• Data excerpt:
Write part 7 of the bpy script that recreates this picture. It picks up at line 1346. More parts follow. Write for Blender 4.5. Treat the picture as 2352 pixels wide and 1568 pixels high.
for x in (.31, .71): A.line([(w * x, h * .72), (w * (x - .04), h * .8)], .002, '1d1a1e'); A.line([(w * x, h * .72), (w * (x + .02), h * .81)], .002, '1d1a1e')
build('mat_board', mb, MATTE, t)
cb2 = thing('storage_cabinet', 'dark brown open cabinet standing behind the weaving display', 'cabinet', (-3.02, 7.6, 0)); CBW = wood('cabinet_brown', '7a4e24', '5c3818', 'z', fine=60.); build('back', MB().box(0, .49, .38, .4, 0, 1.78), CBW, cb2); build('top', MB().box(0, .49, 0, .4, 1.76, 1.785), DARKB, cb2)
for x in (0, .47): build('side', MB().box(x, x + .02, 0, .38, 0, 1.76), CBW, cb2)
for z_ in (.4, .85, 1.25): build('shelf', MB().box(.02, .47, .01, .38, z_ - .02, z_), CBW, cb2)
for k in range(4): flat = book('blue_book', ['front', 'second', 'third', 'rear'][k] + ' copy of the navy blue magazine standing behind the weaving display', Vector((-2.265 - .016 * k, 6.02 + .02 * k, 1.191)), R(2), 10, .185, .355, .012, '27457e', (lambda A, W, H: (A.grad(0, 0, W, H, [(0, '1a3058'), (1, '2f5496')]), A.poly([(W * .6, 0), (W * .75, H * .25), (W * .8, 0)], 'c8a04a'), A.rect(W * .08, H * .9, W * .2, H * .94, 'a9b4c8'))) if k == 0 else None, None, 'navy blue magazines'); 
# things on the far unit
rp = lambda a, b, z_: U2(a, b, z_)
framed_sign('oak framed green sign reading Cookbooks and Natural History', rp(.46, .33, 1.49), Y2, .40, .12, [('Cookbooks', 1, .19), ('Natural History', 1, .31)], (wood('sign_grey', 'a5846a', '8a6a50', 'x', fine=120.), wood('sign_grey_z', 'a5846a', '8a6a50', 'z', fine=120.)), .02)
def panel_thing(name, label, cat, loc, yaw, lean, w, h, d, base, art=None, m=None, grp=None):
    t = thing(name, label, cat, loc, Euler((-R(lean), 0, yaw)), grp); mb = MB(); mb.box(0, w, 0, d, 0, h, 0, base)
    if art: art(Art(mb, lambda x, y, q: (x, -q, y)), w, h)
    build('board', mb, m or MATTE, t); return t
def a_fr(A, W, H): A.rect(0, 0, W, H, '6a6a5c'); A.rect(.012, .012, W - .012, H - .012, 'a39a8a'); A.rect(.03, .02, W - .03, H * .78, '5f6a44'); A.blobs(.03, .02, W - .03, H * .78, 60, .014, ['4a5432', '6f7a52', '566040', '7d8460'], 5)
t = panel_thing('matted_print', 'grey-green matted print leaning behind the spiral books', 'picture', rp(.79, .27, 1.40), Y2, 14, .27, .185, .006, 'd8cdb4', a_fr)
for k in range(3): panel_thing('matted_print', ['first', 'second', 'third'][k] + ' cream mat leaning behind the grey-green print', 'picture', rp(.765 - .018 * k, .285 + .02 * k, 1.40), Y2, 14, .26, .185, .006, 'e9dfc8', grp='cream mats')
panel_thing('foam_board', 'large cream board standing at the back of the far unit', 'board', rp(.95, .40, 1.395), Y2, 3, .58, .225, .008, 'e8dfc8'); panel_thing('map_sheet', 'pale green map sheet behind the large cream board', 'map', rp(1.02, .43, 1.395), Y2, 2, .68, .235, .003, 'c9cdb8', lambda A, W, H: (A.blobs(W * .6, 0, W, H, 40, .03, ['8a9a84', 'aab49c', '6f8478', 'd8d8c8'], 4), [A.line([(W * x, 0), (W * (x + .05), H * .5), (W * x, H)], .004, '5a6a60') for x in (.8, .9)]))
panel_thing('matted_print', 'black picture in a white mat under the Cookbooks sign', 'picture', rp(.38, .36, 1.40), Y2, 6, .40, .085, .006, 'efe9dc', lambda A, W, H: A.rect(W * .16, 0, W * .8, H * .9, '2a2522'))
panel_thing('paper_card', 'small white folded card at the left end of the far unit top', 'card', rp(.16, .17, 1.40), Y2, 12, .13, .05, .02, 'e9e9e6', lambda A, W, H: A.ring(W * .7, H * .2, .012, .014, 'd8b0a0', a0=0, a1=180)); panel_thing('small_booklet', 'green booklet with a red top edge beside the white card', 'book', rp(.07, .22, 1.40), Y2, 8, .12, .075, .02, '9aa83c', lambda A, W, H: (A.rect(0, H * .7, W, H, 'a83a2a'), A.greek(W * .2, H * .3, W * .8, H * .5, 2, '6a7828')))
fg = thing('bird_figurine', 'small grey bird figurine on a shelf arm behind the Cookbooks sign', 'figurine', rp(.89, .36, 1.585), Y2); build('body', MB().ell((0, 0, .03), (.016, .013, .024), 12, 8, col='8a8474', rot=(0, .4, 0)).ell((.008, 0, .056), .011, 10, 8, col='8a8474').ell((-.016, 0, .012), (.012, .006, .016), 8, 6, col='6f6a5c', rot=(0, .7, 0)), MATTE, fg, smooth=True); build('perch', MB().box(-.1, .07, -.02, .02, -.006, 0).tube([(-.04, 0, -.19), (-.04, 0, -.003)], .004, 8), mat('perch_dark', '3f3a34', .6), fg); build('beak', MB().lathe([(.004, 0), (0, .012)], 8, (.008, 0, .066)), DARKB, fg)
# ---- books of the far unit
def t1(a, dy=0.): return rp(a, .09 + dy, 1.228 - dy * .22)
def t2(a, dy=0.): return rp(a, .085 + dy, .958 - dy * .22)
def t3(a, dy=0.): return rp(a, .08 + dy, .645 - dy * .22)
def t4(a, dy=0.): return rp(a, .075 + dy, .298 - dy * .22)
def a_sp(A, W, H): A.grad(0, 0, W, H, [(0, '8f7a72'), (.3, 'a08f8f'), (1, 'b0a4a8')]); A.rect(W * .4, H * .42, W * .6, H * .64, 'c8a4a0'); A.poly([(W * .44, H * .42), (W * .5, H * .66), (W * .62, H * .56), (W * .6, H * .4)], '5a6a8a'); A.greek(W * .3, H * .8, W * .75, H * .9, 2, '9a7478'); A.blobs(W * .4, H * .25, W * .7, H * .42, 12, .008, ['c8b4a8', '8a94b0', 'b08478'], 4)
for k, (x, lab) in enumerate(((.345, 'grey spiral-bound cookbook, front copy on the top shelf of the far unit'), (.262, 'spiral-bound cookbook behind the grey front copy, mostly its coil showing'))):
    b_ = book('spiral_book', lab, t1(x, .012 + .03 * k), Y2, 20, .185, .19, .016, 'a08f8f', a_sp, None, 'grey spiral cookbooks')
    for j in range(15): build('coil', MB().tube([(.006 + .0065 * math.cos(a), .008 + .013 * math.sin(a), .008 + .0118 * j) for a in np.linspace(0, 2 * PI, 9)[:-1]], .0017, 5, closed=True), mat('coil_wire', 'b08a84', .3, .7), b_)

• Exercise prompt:
All of the lines above need to be given again exactly.

• Complete response:
Write part 7 of the bpy script that recreates this picture. It picks up at line 1346. More parts follow. Write for Blender 4.5. Treat the picture as 2352 pixels wide and 1568 pixels high.
for x in (.31, .71): A.line([(w * x, h * .72), (w * (x - .04), h * .8)], .002, '1d1a1e'); A.line([(w * x, h * .72), (w * (x + .02), h * .81)], .002, '1d1a1e')
build('mat_board', mb, MATTE, t)
cb2 = thing('storage_cabinet', 'dark brown open cabinet standing behind the weaving display', 'cabinet', (-3.02, 7.6, 0)); CBW = wood('cabinet_brown', '7a4e24', '5c3818', 'z', fine=60.); build('back', MB().box(0, .49, .38, .4, 0, 1.78), CBW, cb2); build('top', MB().box(0, .49, 0, .4, 1.76, 1.785), DARKB, cb2)
for x in (0, .47): build('side', MB().box(x, x + .02, 0, .38, 0, 1.76), CBW, cb2)
for z_ in (.4, .85, 1.25): build('shelf', MB().box(.02, .47, .01, .38, z_ - .02, z_), CBW, cb2)
for k in range(4): flat = book('blue_book', ['front', 'second', 'third', 'rear'][k] + ' copy of the navy blue magazine standing behind the weaving display', Vector((-2.265 - .016 * k, 6.02 + .02 * k, 1.191)), R(2), 10, .185, .355, .012, '27457e', (lambda A, W, H: (A.grad(0, 0, W, H, [(0, '1a3058'), (1, '2f5496')]), A.poly([(W * .6, 0), (W * .75, H * .25), (W * .8, 0)], 'c8a04a'), A.rect(W * .08, H * .9, W * .2, H * .94, 'a9b4c8'))) if k == 0 else None, None, 'navy blue magazines'); 
# things on the far unit
rp = lambda a, b, z_: U2(a, b, z_)
framed_sign('oak framed green sign reading Cookbooks and Natural History', rp(.46, .33, 1.49), Y2, .40, .12, [('Cookbooks', 1, .19), ('Natural History', 1, .31)], (wood('sign_grey', 'a5846a', '8a6a50', 'x', fine=120.), wood('sign_grey_z', 'a5846a', '8a6a50', 'z', fine=120.)), .02)
def panel_thing(name, label, cat, loc, yaw, lean, w, h, d, base, art=None, m=None, grp=None):
    t = thing(name, label, cat, loc, Euler((-R(lean), 0, yaw)), grp); mb = MB(); mb.box(0, w, 0, d, 0, h, 0, base)
    if art: art(Art(mb, lambda x, y, q: (x, -q, y)), w, h)
    build('board', mb, m or MATTE, t); return t
def a_fr(A, W, H): A.rect(0, 0, W, H, '6a6a5c'); A.rect(.012, .012, W - .012, H - .012, 'a39a8a'); A.rect(.03, .02, W - .03, H * .78, '5f6a44'); A.blobs(.03, .02, W - .03, H * .78, 60, .014, ['4a5432', '6f7a52', '566040', '7d8460'], 5)
t = panel_thing('matted_print', 'grey-green matted print leaning behind the spiral books', 'picture', rp(.79, .27, 1.40), Y2, 14, .27, .185, .006, 'd8cdb4', a_fr)
for k in range(3): panel_thing('matted_print', ['first', 'second', 'third'][k] + ' cream mat leaning behind the grey-green print', 'picture', rp(.765 - .018 * k, .285 + .02 * k, 1.40), Y2, 14, .26, .185, .006, 'e9dfc8', grp='cream mats')
panel_thing('foam_board', 'large cream board standing at the back of the far unit', 'board', rp(.95, .40, 1.395), Y2, 3, .58, .225, .008, 'e8dfc8'); panel_thing('map_sheet', 'pale green map sheet behind the large cream board', 'map', rp(1.02, .43, 1.395), Y2, 2, .68, .235, .003, 'c9cdb8', lambda A, W, H: (A.blobs(W * .6, 0, W, H, 40, .03, ['8a9a84', 'aab49c', '6f8478', 'd8d8c8'], 4), [A.line([(W * x, 0), (W * (x + .05), H * .5), (W * x, H)], .004, '5a6a60') for x in (.8, .9)]))
panel_thing('matted_print', 'black picture in a white mat under the Cookbooks sign', 'picture', rp(.38, .36, 1.40), Y2, 6, .40, .085, .006, 'efe9dc', lambda A, W, H: A.rect(W * .16, 0, W * .8, H * .9, '2a2522'))
panel_thing('paper_card', 'small white folded card at the left end of the far unit top', 'card', rp(.16, .17, 1.40), Y2, 12, .13, .05, .02, 'e9e9e6', lambda A, W, H: A.ring(W * .7, H * .2, .012, .014, 'd8b0a0', a0=0, a1=180)); panel_thing('small_booklet', 'green booklet with a red top edge beside the white card', 'book', rp(.07, .22, 1.40), Y2, 8, .12, .075, .02, '9aa83c', lambda A, W, H: (A.rect(0, H * .7, W, H, 'a83a2a'), A.greek(W * .2, H * .3, W * .8, H * .5, 2, '6a7828')))
fg = thing('bird_figurine', 'small grey bird figurine on a shelf arm behind the Cookbooks sign', 'figurine', rp(.89, .36, 1.585), Y2); build('body', MB().ell((0, 0, .03), (.016, .013, .024), 12, 8, col='8a8474', rot=(0, .4, 0)).ell((.008, 0, .056), .011, 10, 8, col='8a8474').ell((-.016, 0, .012), (.012, .006, .016), 8, 6, col='6f6a5c', rot=(0, .7, 0)), MATTE, fg, smooth=True); build('perch', MB().box(-.1, .07, -.02, .02, -.006, 0).tube([(-.04, 0, -.19), (-.04, 0, -.003)], .004, 8), mat('perch_dark', '3f3a34', .6), fg); build('beak', MB().lathe([(.004, 0), (0, .012)], 8, (.008, 0, .066)), DARKB, fg)
# ---- books of the far unit
def t1(a, dy=0.): return rp(a, .09 + dy, 1.228 - dy * .22)
def t2(a, dy=0.): return rp(a, .085 + dy, .958 - dy * .22)
def t3(a, dy=0.): return rp(a, .08 + dy, .645 - dy * .22)
def t4(a, dy=0.): return rp(a, .075 + dy, .298 - dy * .22)
def a_sp(A, W, H): A.grad(0, 0, W, H, [(0, '8f7a72'), (.3, 'a08f8f'), (1, 'b0a4a8')]); A.rect(W * .4, H * .42, W * .6, H * .64, 'c8a4a0'); A.poly([(W * .44, H * .42), (W * .5, H * .66), (W * .62, H * .56), (W * .6, H * .4)], '5a6a8a'); A.greek(W * .3, H * .8, W * .75, H * .9, 2, '9a7478'); A.blobs(W * .4, H * .25, W * .7, H * .42, 12, .008, ['c8b4a8', '8a94b0', 'b08478'], 4)
for k, (x, lab) in enumerate(((.345, 'grey spiral-bound cookbook, front copy on the top shelf of the far unit'), (.262, 'spiral-bound cookbook behind the grey front copy, mostly its coil showing'))):
    b_ = book('spiral_book', lab, t1(x, .012 + .03 * k), Y2, 20, .185, .19, .016, 'a08f8f', a_sp, None, 'grey spiral cookbooks')
    for j in range(15): build('coil', MB().tube([(.006 + .0065 * math.cos(a), .008 + .013 * math.sin(a), .008 + .0118 * j) for a in np.linspace(0, 2 * PI, 9)[:-1]], .0017, 5, closed=True), mat('coil_wire', 'b08a84', .3, .7), b_)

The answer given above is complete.